The Boston Globe points out the evolution and de-evolution in presidential candidates' stances toward marriage equality. "By any objective standard," notes the article, "Obama's previous position was simply untenable:"
His administration ended "don't ask, don't tell" and stopped enforcing the Defense of Marriage Act, which defines marriage as a union between and man and a woman. Privately, he supported gay marriage, and how and when he would make that clear was regularly discussed among his advisers and the press. But he was plainly in no rush.
"If Obama's evolution was awkward and embarrassing for a modern president," the article continues, "the same is also true of Romney's devolution:"
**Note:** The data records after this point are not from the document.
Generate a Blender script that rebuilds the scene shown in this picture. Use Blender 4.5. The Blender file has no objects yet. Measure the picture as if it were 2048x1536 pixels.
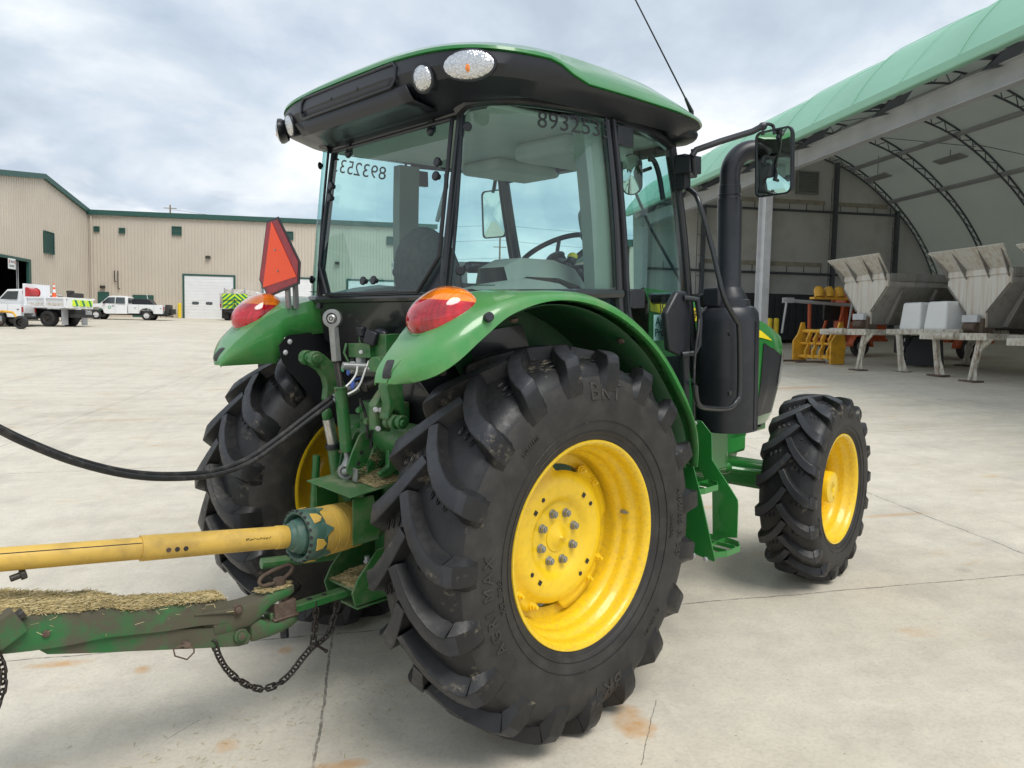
import bpy, bmesh, math, random
from mathutils import Vector, Matrix, noise
random.seed(7)
SC = bpy.context.scene
COL = SC.collection
PI = math.pi
# ---------------------------------------------------------------- frames
# yard frame: z up, x along the long shed wing, y away from the viewer.  The tractor stands
# on a slab that drains, so it gets a slightly tilted frame of its own.
GX = Vector((0.82257406, -0.56699035, -0.04351851))
GY = Vector((0.56622677, 0.82372432, -0.02941927))
GZ = Vector((5.25276957e-02, -4.41820083e-04, 9.98619370e-01))
CT = Vector((-2.224, -2.8641, 1.718))
CR = Vector((0.71873537, -0.69507156, -0.01717529))
CU = Vector((0.0862208, 0.0645899, 0.99418012))
CF = Vector((0.68991698, 0.71603329, -0.10635268))
FPX = 1546.21
RG = Matrix((GX, GY, GZ))
CAMW = Vector((0, 0, 1.72))
MT = Matrix.Translation(CAMW - RG @ CT) @ RG.to_4x4()      # tractor frame -> yard frame
MTI = MT.inverted()

def _ray(px, py):
    return CF * FPX + CR * (px - 1024) - CU * (py - 768)
def T(px, py, ax, v):
    d = _ray(px, py); t = (v - CT[ax]) / d[ax]
    return CT + d * t
def G(px, py, ax, v):
    d = RG @ _ray(px, py); t = (v - CAMW[ax]) / d[ax]
    return CAMW + d * t

def zg(a, b):
    """height of the yard surface: a plane that drains, levelling out to the far left"""
    t = max(-30, min(30, (a + 4.5) / .8))
    s = .8 * math.log1p(math.exp(t)) - 4.5 if t < 30 else a
    return 0.02946 * min(b, 88) + 0.04358 * min(s, 30) - .0004

# ---------------------------------------------------------------- materials
def new_mat(name):
    m = bpy.data.materials.new(name); m.use_nodes = True
    nt = m.node_tree; b = nt.nodes['Principled BSDF']
    return m, nt, b
def N(nt, t, **kw):
    n = nt.nodes.new(t)
    for k, v in kw.items():
        if k in n.inputs.keys(): n.inputs[k].default_value = v
        else: setattr(n, k, v)
    return n
def ramp(nt, fac, stops):
    r = nt.nodes.new('ShaderNodeValToRGB')
    el = r.color_ramp.elements
    while len(el) < len(stops): el.new(0.5)
    for e, (p, c) in zip(el, stops):
        e.position = p; e.color = (*c, 1) if len(c) == 3 else c
    nt.links.new(fac, r.inputs[0]); return r
def mixc(nt, fac, a, b, mode='MIX'):
    m = nt.nodes.new('ShaderNodeMix'); m.data_type = 'RGBA'; m.blend_type = mode
    for s, v in ((0, fac), (6, a), (7, b)):
        if hasattr(v, 'is_output') or isinstance(v, bpy.types.NodeSocket): nt.links.new(v, m.inputs[s])
        elif isinstance(v, (int, float)): m.inputs[s].default_value = v
        else: m.inputs[s].default_value = (*v, 1)
    return m.outputs[2]
def mathn(nt, op, a, b=None, c=None):
    m = nt.nodes.new('ShaderNodeMath'); m.operation = op
    for i, v in enumerate((a, b, c)):
        if v is None: continue
        if isinstance(v, bpy.types.NodeSocket): nt.links.new(v, m.inputs[i])
        else: m.inputs[i].default_value = v
    return m.outputs[0]
def tex(nt, scale, detail=6, rough=.55, vec=None, dist=0):
    n = N(nt, 'ShaderNodeTexNoise'); n.inputs['Scale'].default_value = scale
    n.inputs['Detail'].default_value = detail; n.inputs['Roughness'].default_value = rough
    n.inputs['Distortion'].default_value = dist
    if vec is None:
        vec = coord(nt)
    nt.links.new(vec, n.inputs['Vector']); return n.outputs['Fac']
def coord(nt, kind='Object'):
    return nt.nodes.new('ShaderNodeTexCoord').outputs[kind]
def bump(nt, b, h, strength=.3, dist=.01):
    n = nt.nodes.new('ShaderNodeBump'); n.inputs['Strength'].default_value = strength
    n.inputs['Distance'].default_value = dist
    nt.links.new(h, n.inputs['Height']); nt.links.new(n.outputs[0], b.inputs['Normal'])

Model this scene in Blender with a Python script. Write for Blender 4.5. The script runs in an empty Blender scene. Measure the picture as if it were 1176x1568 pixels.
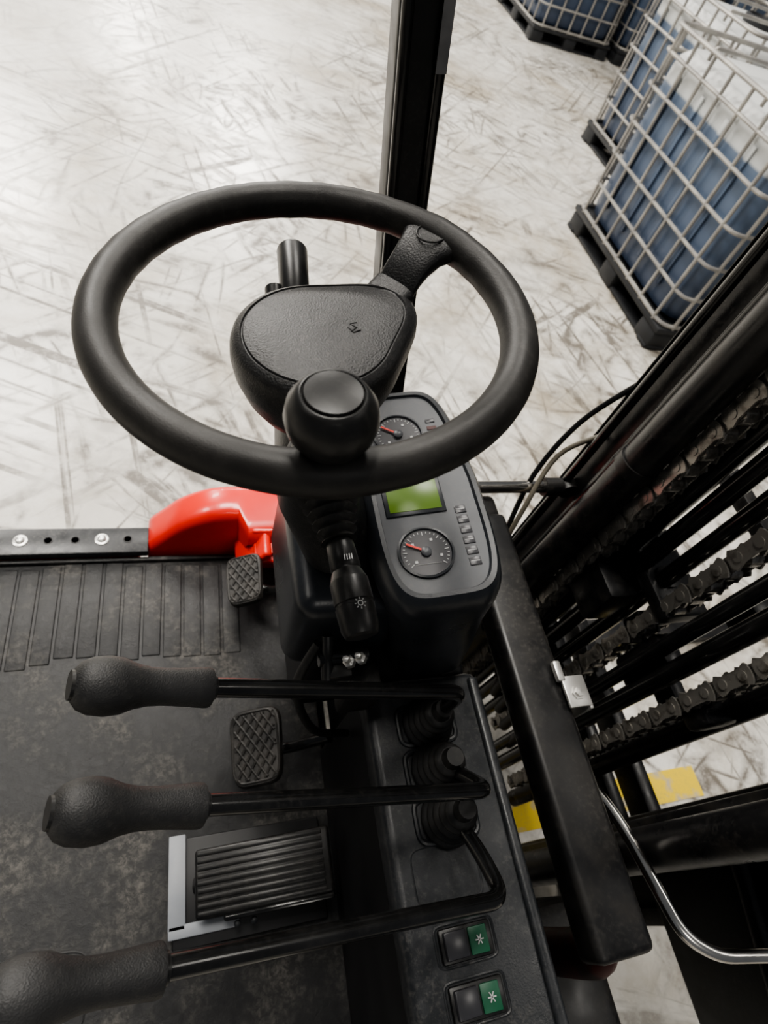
import bpy, bmesh, math, random
from mathutils import Vector, Matrix
random.seed(4)
H=1.70
def W(x,y,d): return Vector((x,y,H-d))

# ------------------------------------------------------------------ materials
def nt(name):
    m=bpy.data.materials.new(name); m.use_nodes=True
    t=m.node_tree; b=t.nodes['Principled BSDF']
    return m,t,b
def N(t,typ,**kw):
    n=t.nodes.new(typ)
    for k,v in kw.items():
        if k in n.inputs.keys(): n.inputs[k].default_value=v
        else: setattr(n,k,v)
    return n
def ramp(t,src,stops,interp='LINEAR'):
    r=t.nodes.new('ShaderNodeValToRGB'); r.color_ramp.interpolation=interp
    e=r.color_ramp.elements
    while len(e)>1: e.remove(e[-1])
    e[0].position=stops[0][0]; e[0].color=stops[0][1]
    for p,c in stops[1:]:
        x=e.new(p); x.color=c
    t.links.new(src,r.inputs[0]); return r
def g(v): return (v,v,v,1)
def pmat(name,col,rough=.5,metal=0,col2=None,cscale=12,cpos=(.45,.6),bump=0,bscale=300,rvar=0,coat=0,spec=.5,dust=0):
    m,t,b=nt(name)
    b.inputs['Base Color'].default_value=(*col,1)
    b.inputs['Roughness'].default_value=rough
    b.inputs['Metallic'].default_value=metal
    b.inputs['Coat Weight'].default_value=coat
    b.inputs['Specular IOR Level'].default_value=spec
    tc=N(t,'ShaderNodeTexCoord')
    n=N(t,'ShaderNodeTexNoise',Scale=cscale,Detail=6.0)
    t.links.new(tc.outputs['Object'],n.inputs['Vector'])
    c2=col2 or tuple(min(1,c*1.25+.002) for c in col)
    r=ramp(t,n.outputs['Fac'],[(cpos[0],(*col,1)),(cpos[1],(*c2,1))])
    src=r.outputs[0]
    if dust:
        n3=N(t,'ShaderNodeTexNoise',Scale=160.0,Detail=5.0,Roughness=.7); t.links.new(tc.outputs['Object'],n3.inputs['Vector'])
        n4=N(t,'ShaderNodeTexNoise',Scale=9.0,Detail=3.0); t.links.new(tc.outputs['Object'],n4.inputs['Vector'])
        a=ramp(t,n3.outputs['Fac'],[(.5,g(0)),(.72,g(dust))]); c=ramp(t,n4.outputs['Fac'],[(.4,g(.2)),(.65,g(1))])
        mm=N(t,'ShaderNodeMath',operation='MULTIPLY'); t.links.new(a.outputs[0],mm.inputs[0]); t.links.new(c.outputs[0],mm.inputs[1])
        mx=N(t,'ShaderNodeMix',data_type='RGBA'); t.links.new(mm.outputs[0],mx.inputs[0]); t.links.new(src,mx.inputs[6]); mx.inputs[7].default_value=(.20,.185,.165,1)
        src=mx.outputs[2]
    t.links.new(src,b.inputs['Base Color'])
    if rvar:
        rr=ramp(t,n.outputs['Fac'],[(.3,g(max(0,rough-rvar))),(.7,g(rough+rvar))])
        t.links.new(rr.outputs[0],b.inputs['Roughness'])
    if bump:
        n2=N(t,'ShaderNodeTexNoise',Scale=bscale,Detail=2.0)
        t.links.new(tc.outputs['Object'],n2.inputs['Vector'])
        bp=N(t,'ShaderNodeBump',Strength=bump,Distance=.0006)
        t.links.new(n2.outputs['Fac'],bp.inputs['Height'])
        t.links.new(bp.outputs[0],b.inputs['Normal'])
    return m
M_rim=pmat('rim_foam',(.019,.0175,.016),.5,bump=.25,bscale=700,rvar=.06,cscale=30,dust=.14)
M_hub=pmat('hub_textured_plastic',(.015,.015,.0155),.41,bump=.9,bscale=650,dust=.18)
M_smooth=pmat('smooth_black_plastic',(.011,.011,.011),.36,bump=.1,bscale=500,dust=.14)
M_knob=pmat('lever_grip_plastic',(.020,.020,.0205),.5,bump=.8,bscale=800,dust=.12)
M_gloss=pmat('gloss_black_steel',(.006,.006,.006),.22,coat=.3,rvar=.06,cscale=25,dust=.1)
M_dash=pmat('dash_plastic',(.017,.019,.0215),.36,col2=(.023,.025,.028),cscale=60,bump=.3,bscale=500,rvar=.06,dust=.3)
M_pod=pmat('pod_plastic',(.021,.024,.029),.30,bump=.15,bscale=600,rvar=.04,dust=.2)
M_podface=pmat('cluster_face',(.06,.064,.072),.38,dust=.2)
M_gauge=pmat('gauge_face',(.04,.04,.045),.3)
M_white=pmat('white_print',(.45,.45,.45),.5)
M_red=pmat('red_needle',(.7,.03,.015),.4)
M_paint=pmat('red_paint',(.70,.016,.008),.32,col2=(.78,.025,.012),coat=.2,cscale=5)
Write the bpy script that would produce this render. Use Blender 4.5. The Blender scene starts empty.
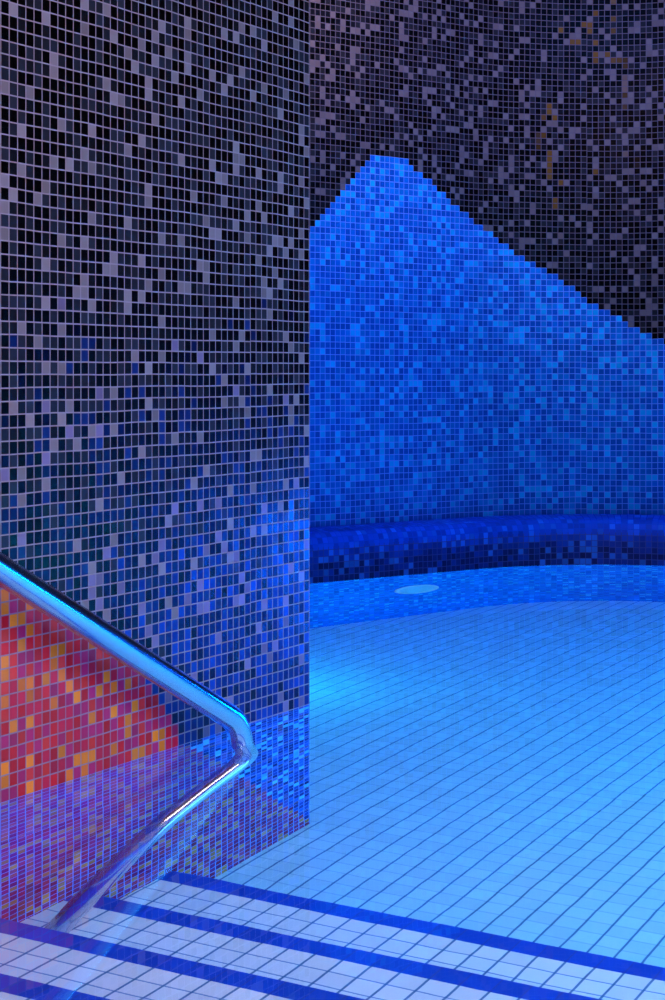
import bpy, bmesh
from math import sin, cos, pi, radians, sqrt, atan2
from mathutils import Vector

sc = bpy.context.scene
col = sc.collection

# ------------------------------------------------------------------ layout
# the mosaic wall on the left runs along D; s = metres along it, q = metres out from it into the pool
TH = atan2(1008, 1850)
D = Vector((sin(TH), cos(TH), 0)); NQ = Vector((D.y, -D.x, 0))
P0 = Vector((-.619, 3.45, 0))
def S(s, q, z=0.): return P0 + D * s + NQ * q + Vector((0, 0, z))
S_END = 1.182            # the free end of the left wall
FLOOR = -1.12
DECK = .10
H0 = radians(37.5); R = .845; SX, SY = .60, 7.585
U_ARC = R * radians(87.5); U_END = U_ARC + 2.548; U0 = -4.0
def path(u):
    """point and heading on the foot line of the curved back wall"""
    if u < 0: return SX + u * cos(H0), SY + u * sin(H0), H0
    if u < U_ARC:
        p = H0 - u / R
        return SX + R * (sin(H0) - sin(p)), SY + R * (cos(p) - cos(H0)), p
    p = H0 - U_ARC / R; x = SX + R * (sin(H0) - sin(p)); y = SY + R * (cos(p) - cos(H0)); w = u - U_ARC
    return x + w * cos(p), y + w * sin(p), p
def back(u, o, z):
    x, y, p = path(u); return Vector((x - sin(p) * o, y + cos(p) * o, z))

# ------------------------------------------------------------------ helpers
def link(name, bm, mats, parent=None, smooth=False):
    me = bpy.data.meshes.new(name); bm.normal_update(); bm.to_mesh(me); bm.free()
    o = bpy.data.objects.new(name, me); col.objects.link(o)
    for m in (mats if isinstance(mats, (list, tuple)) else [mats]): me.materials.append(m)
    if smooth:
        for p in me.polygons: p.use_smooth = True
    if parent: o.parent = parent
    return o
def struct(o): o['kind'] = 'structure'; return o
def thing(o, label, cat):
    o['label'] = label; o['category'] = cat; return o
def quad(bm, uvl, pts, uvs, mi=0):
    f = bm.faces.new([bm.verts.new(p) for p in pts])
    for l, t in zip(f.loops, uvs): l[uvl].uv = t
    f.material_index = mi
    return f

# ------------------------------------------------------------------ node helpers
class G:
    def __init__(s, name):
        s.m = bpy.data.materials.new(name); s.m.use_nodes = True
        s.t = s.m.node_tree; s.t.nodes.clear()
        s.out = s.t.nodes.new('ShaderNodeOutputMaterial')
    def n(s, ty, **kw):
        x = s.t.nodes.new(ty)
        for k, v in kw.items(): setattr(x, k, v)
        return x
    def put(s, sock, v):
        if isinstance(v, bpy.types.NodeSocket): s.t.links.new(v, sock)
        else: sock.default_value = v
    def ma(s, op, a, b=0., c=0.):
        x = s.n('ShaderNodeMath', operation=op); s.put(x.inputs[0], a); s.put(x.inputs[1], b)
        if op in ('MULTIPLY_ADD',): s.put(x.inputs[2], c)
        return x.outputs[0]
    def comb(s, a, b, c=0.):
        x = s.n('ShaderNodeCombineXYZ'); s.put(x.inputs[0], a); s.put(x.inputs[1], b); s.put(x.inputs[2], c); return x.outputs[0]
    def wn(s, a, b, c=0.):
        x = s.n('ShaderNodeTexWhiteNoise', noise_dimensions='3D'); s.put(x.inputs['Vector'], s.comb(a, b, c)); return x
    def ramp(s, f, stops):
        x = s.n('ShaderNodeValToRGB'); cr = x.color_ramp; cr.interpolation = 'CONSTANT'
        while len(cr.elements) < len(stops): cr.elements.new(.5)
        for e, (p, c) in zip(cr.elements, stops): e.position = p; e.color = (*c, 1)
        s.put(x.inputs[0], f); return x.outputs[0]
    def mix(s, f, a, b, mode='MIX'):
        x = s.n('ShaderNodeMix', data_type='RGBA', blend_type=mode)
        s.put(x.inputs[0], f); s.put(x.inputs[6], a if isinstance(a, bpy.types.NodeSocket) else (*a, 1)); s.put(x.inputs[7], b if isinstance(b, bpy.types.NodeSocket) else (*b, 1))
        return x.outputs[2]
    def noise(s, vec, scale, detail=2.):
        x = s.n('ShaderNodeTexNoise'); s.put(x.inputs['Vector'], vec); x.inputs['Scale'].default_value = scale; x.inputs['Detail'].default_value = detail
        return x.outputs[0]
    def smooth(s, v, a, b, ta=0., tb=1.):
        x = s.n('ShaderNodeMapRange', interpolation_type='SMOOTHSTEP')
        s.put(x.inputs[0], v)
        for i, k in zip((1, 2, 3, 4), (a, b, ta, tb)): x.inputs[i].default_value = k
        return x.outputs[0]
    def curve(s, v, pts, lo, hi, zlo, zhi):
        """piecewise-linear function of v, given as points"""
        x = s.n('ShaderNodeMapRange'); s.put(x.inputs[0], v); x.inputs[1].default_value = lo; x.inputs[2].default_value = hi
        c = s.n('ShaderNodeFloatCurve'); s.t.links.new(x.outputs[0], c.inputs[1]); c.inputs[0].default_value = 1
        cu = c.mapping.curves[0]; P = [((a - lo) / (hi - lo), (b - zlo) / (zhi - zlo)) for a, b in pts]
        while len(cu.points) < len(P): cu.points.new(.5, .5)
        for p, q in zip(cu.points, P): p.location = q; p.handle_type = 'VECTOR'
        c.mapping.update()
        return s.ma('MULTIPLY_ADD', c.outputs[0], zhi - zlo, zlo)
    def uv(s):
        x = s.n('ShaderNodeUVMap'); y = s.n('ShaderNodeSeparateXYZ'); s.t.links.new(x.outputs[0], y.inputs[0]); return y.outputs[0], y.outputs[1]
    def bsdf(s, **kw):
        b = s.n('ShaderNodeBsdfPrincipled')
        for k, v in kw.items(): s.put(b.inputs[k.replace('_', ' ')], v)
        s.t.links.new(b.outputs[0], s.out.inputs[0]); return b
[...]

In 1994, he proclaimed himself "better than Ted Kennedy" on matters of gay rights. But by the time he began running for president in 2007, Romney had restyled himself, in typically heavy-handed fashion, as a staunch social conservative who favored a constitutional amendment banning gay marriage -- a shift in public emphasis no less expedient than Obama's.In a sense, Obama and Romney are mirror images of one another: on gay rights, each is a cautious pragmatist trying to catch up to his party, although this entails their running in opposite directions.
Obama has progressed to meet both the Democratic majority position as well as that of the whole American people--while Romney has regressed to please Republican reactionaries in a stance that grows more embarrassing with each passing day.